After the Florida high school shooting that left 17 dead, Trump declared he was willing to take on the National Rifle Association on gun legislation. Among his ideas was to limit assault rifle purchases to people older than 21 and stricter background checks.

"You guys, half of you are so afraid of the NRA," he told a group of state governors in February. "There's nothing to be afraid of. And you know what? If they're not with you, we have to fight them every once in a while. That's OK."

In a televised meeting with lawmakers the next day, Trump praised members of the gun lobby as "great patriots" but declared "that doesn't mean we have to agree on everything. It doesn't make sense that I have to wait until I'm 21 to get a handgun, but I can get this weapon at 18."

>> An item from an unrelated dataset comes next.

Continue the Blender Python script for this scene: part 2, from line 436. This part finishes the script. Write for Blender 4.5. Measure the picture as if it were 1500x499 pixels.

He then turned toward Sen. Pat Toomey, R-Pennsylvania, and questioned why previous gun control legislation did not include that provision. "You know why?" said Trump, answering his own question. "Because you're afraid of the NRA, right? Ha ha."

His statements stunned Republicans and the NRA, considering his embrace of their agenda throughout his campaign. But Trump's views eventually snapped back into line with the gun lobby, and earlier this month the president gave a rousing address to NRA members at their annual meeting.

"Your Second Amendment rights are under siege, but they will never, ever be under siege as long as I'm your president," he said.

'I'd love to see a shutdown'

Earlier this year, the Senate's top leaders were working furiously to stave off another government shutdown when Trump unexpectedly raised the possibility of orchestrating one so he could get what he wanted on immigration.

"I'd love to see a shutdown if we can't get this stuff taken care of," he said.

By mid-March, lawmakers had what they believed was a final $1.3 trillion deal, even though the bill didn't pay for Trump's border wall or address the fate of young immigrants known as "Dreamers." Lawmakers received assurances the president would still sign it, and Congress broke for recess.

With lawmakers out of town and most federal funding expiring at midnight, Trump tweeted that he was "considering" a veto because it didn't act on his immigration plan. He then announced a news conference that further fueled speculation, until a White House official told reporters anonymously that he would still sign the bill.

"I will never sign another bill like this again," he said.

'Everybody plays games'

Trump's Jell-O negotiating tactics were on display this week after he abruptly canceled his June 12 summit with North Korean Leader Kim Jong Un. After designating Singapore as the meeting spot, the White House ordered commemorative coins with the profiles of Trump and Kim to herald the "peace talks."

But shortly after a top North Korean foreign ministry official called Vice President Mike Pence a "political dummy," Trump backed out. The North Korean government then released a conciliatory statement, and Trump told reporters maybe the summit will happen after all – a series of events that unfolded in less than 48 hours.

"Everybody plays games," he quipped to reporters on Friday.

Republican Sen. Lindsey Graham of South Carolina, Trump's occasional golf partner, told NBC's "Today" show Friday that he believes the latest standoff will end sooner or later, possibly with U.S. military force.

"They think Trump is just like everybody else," Graham said. "He's not."